Dalle parole di circostanza, il giovane parroco portò la conversazione oltre e capì che per alcuni l’annata appena finita era andata male: chi aveva avuto un lutto in famiglia, chi raccolti scarsi, chi qualche affare andato storto.
Dopo aver lasciato libero sfogo al loro legittimo lamento, si introdusse nella conversazione per aiutarli a fare un passo avanti.
«Dobbiamo addolorarci di più se l’anno 1874 per noi è passato vuoto di opere buone. E potrebbe essere successo per due motivi. Si fanno le cose senza la debita soprannaturale intenzione, Alla mattina molti si alzano dal letto senza nemmeno dire: “Signore, tutto ciò che farò oggi ve l’offro a voi”. Faticate come le bestie e non acquistate niente per la vostra anima. Altri attendono con attività instancabile ai loro affari, ma per il solo fine dell’interesse, non per compiere la volontà di Dio. Si soffre e molto; eppure niente per il cielo. Duplice male. Si patisce e si patisce per niente».
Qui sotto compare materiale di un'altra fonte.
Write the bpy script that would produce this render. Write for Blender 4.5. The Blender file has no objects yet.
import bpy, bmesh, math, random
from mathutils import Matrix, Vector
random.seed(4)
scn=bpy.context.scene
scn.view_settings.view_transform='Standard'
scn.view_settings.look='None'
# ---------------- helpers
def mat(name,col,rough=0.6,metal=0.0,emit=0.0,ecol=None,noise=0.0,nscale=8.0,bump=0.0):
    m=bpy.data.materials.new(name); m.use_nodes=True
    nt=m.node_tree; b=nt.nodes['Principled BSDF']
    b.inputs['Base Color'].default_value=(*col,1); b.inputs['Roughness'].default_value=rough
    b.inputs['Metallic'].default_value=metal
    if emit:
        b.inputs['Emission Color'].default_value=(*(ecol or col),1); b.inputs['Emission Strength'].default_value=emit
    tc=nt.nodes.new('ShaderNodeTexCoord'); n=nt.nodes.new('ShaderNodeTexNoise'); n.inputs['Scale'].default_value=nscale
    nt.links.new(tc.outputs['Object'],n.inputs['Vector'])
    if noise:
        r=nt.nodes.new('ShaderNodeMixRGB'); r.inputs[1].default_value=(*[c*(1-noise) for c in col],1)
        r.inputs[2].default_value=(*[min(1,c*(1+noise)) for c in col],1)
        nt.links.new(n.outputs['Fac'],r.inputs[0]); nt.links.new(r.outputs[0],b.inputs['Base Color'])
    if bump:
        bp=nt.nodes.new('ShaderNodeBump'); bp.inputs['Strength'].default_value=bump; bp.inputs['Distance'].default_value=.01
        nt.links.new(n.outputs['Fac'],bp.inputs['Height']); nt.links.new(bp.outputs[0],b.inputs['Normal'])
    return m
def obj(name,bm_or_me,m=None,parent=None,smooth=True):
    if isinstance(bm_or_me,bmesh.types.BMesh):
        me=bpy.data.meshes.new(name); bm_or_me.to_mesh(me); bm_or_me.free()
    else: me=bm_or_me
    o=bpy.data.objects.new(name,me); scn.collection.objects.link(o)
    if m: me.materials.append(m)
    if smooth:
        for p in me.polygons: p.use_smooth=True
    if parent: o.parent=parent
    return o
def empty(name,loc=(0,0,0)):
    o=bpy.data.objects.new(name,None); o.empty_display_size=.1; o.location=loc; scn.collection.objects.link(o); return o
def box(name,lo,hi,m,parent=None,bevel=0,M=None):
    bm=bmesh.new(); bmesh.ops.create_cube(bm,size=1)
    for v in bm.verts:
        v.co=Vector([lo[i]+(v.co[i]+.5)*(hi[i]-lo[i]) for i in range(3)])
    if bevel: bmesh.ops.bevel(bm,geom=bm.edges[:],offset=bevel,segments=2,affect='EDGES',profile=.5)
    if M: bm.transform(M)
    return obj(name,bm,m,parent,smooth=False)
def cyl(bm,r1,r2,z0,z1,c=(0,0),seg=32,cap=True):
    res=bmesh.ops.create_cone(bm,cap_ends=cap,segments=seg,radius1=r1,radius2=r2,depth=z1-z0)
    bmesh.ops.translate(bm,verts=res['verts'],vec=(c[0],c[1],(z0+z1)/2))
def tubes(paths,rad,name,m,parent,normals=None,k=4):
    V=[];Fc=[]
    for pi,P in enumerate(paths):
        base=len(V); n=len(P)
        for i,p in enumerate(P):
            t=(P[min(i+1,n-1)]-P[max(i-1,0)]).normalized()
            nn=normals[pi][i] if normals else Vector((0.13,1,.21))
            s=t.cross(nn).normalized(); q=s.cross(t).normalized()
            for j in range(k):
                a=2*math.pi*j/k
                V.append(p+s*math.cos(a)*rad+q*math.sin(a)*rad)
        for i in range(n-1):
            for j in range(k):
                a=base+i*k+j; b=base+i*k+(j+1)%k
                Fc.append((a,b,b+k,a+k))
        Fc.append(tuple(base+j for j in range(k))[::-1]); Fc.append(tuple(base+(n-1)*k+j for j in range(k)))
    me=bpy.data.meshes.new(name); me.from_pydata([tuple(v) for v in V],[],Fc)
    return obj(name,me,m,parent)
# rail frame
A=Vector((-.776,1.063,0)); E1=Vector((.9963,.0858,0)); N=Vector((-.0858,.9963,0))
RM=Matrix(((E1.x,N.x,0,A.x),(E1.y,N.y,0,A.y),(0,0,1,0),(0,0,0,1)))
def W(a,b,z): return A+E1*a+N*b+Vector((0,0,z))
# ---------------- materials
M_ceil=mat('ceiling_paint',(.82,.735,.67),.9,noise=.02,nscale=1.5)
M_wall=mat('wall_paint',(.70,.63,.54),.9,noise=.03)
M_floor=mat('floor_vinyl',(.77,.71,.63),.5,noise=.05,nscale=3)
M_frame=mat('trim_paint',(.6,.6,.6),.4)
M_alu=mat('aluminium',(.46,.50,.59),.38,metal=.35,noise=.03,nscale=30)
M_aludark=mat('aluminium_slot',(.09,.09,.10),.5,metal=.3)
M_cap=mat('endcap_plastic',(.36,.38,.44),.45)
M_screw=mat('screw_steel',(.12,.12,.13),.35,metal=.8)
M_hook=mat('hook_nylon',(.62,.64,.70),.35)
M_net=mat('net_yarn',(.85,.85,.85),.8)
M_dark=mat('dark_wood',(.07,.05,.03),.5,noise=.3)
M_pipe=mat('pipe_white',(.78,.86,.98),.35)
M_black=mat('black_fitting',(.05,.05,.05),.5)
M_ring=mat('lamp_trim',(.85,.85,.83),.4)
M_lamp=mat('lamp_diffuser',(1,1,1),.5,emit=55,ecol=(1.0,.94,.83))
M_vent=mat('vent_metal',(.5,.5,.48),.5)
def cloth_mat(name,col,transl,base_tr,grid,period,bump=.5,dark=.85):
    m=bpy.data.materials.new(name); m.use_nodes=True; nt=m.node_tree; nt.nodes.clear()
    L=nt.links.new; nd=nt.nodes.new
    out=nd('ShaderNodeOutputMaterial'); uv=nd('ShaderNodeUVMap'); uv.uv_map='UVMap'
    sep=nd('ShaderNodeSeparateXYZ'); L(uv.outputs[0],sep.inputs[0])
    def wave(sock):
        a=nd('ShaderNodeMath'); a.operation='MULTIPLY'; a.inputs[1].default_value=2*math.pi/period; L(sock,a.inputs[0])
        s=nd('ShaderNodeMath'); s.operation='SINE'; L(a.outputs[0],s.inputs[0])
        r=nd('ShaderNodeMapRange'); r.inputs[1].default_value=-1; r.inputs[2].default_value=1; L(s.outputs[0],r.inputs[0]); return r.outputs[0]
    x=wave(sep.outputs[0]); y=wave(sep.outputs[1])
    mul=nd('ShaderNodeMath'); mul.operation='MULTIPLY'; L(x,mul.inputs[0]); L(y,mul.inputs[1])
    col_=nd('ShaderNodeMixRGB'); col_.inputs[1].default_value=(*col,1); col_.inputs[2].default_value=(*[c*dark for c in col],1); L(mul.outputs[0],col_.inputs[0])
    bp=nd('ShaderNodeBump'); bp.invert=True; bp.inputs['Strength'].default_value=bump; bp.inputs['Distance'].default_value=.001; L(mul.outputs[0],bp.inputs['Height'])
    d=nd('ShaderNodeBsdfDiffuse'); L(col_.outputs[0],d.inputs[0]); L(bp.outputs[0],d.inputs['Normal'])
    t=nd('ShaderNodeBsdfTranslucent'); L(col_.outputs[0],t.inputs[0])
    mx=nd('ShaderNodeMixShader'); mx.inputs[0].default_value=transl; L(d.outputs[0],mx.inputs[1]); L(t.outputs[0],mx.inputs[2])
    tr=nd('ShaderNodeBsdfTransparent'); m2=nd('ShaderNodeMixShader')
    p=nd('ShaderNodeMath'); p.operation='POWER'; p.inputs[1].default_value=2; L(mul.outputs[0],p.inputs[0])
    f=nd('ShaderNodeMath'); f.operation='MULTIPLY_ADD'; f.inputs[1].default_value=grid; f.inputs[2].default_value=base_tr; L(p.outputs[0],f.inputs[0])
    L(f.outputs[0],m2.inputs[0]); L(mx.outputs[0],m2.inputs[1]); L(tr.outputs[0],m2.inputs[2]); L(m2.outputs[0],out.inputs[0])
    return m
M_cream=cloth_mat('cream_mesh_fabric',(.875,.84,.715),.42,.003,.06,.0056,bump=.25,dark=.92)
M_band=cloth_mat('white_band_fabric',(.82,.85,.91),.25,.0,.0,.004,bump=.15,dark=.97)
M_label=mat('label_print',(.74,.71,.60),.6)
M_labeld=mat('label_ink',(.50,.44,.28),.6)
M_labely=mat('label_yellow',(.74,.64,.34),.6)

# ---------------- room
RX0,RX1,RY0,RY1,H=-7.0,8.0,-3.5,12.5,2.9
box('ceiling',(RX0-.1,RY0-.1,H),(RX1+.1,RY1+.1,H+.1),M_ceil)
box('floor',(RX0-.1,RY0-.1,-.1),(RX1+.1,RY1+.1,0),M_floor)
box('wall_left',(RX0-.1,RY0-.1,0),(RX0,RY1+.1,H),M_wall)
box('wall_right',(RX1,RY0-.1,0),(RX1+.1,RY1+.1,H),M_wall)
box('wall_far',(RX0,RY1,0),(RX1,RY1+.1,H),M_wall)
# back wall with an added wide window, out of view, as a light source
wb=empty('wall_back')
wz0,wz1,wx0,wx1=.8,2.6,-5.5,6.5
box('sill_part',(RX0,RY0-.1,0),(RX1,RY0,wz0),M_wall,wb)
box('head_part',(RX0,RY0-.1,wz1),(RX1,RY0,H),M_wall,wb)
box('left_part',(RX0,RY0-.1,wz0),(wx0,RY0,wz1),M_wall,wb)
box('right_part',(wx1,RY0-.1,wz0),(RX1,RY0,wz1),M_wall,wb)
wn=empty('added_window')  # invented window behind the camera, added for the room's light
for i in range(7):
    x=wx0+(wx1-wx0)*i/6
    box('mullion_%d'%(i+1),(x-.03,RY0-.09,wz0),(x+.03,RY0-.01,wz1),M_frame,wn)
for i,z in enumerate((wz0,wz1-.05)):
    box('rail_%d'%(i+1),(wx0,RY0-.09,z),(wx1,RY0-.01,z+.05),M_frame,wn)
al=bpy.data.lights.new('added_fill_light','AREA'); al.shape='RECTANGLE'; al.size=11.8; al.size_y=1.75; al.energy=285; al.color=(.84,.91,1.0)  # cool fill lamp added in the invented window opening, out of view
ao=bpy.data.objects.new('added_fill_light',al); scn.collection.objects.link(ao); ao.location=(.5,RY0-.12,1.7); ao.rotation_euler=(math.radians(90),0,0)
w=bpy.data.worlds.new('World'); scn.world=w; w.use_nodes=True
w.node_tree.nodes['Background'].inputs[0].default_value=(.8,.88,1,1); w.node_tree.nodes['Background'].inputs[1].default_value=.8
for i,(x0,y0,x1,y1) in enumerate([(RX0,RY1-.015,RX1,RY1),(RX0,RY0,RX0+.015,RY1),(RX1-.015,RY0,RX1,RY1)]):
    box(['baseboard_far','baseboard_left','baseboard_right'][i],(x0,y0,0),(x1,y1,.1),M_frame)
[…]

Gli uomini ascoltavano con attenzione e qualcuno annuiva con la testa.
Don Vincenzo non poteva sapere fin quando sarebbero rimaste nei loro cuori le sue parole, ma in quel momento aveva colto in loro un sincero desiderio di non perdere il riferimento a Dio.
Un desiderio che lui, il loro pastore, avrebbe portato ogni giorno sull’altare e presentato al Signore perché solo il suo Spirito avrebbe potuto portare a compimento, giorno dopo giorno, quello che aveva suscitato in essi il primo giorno dell’anno.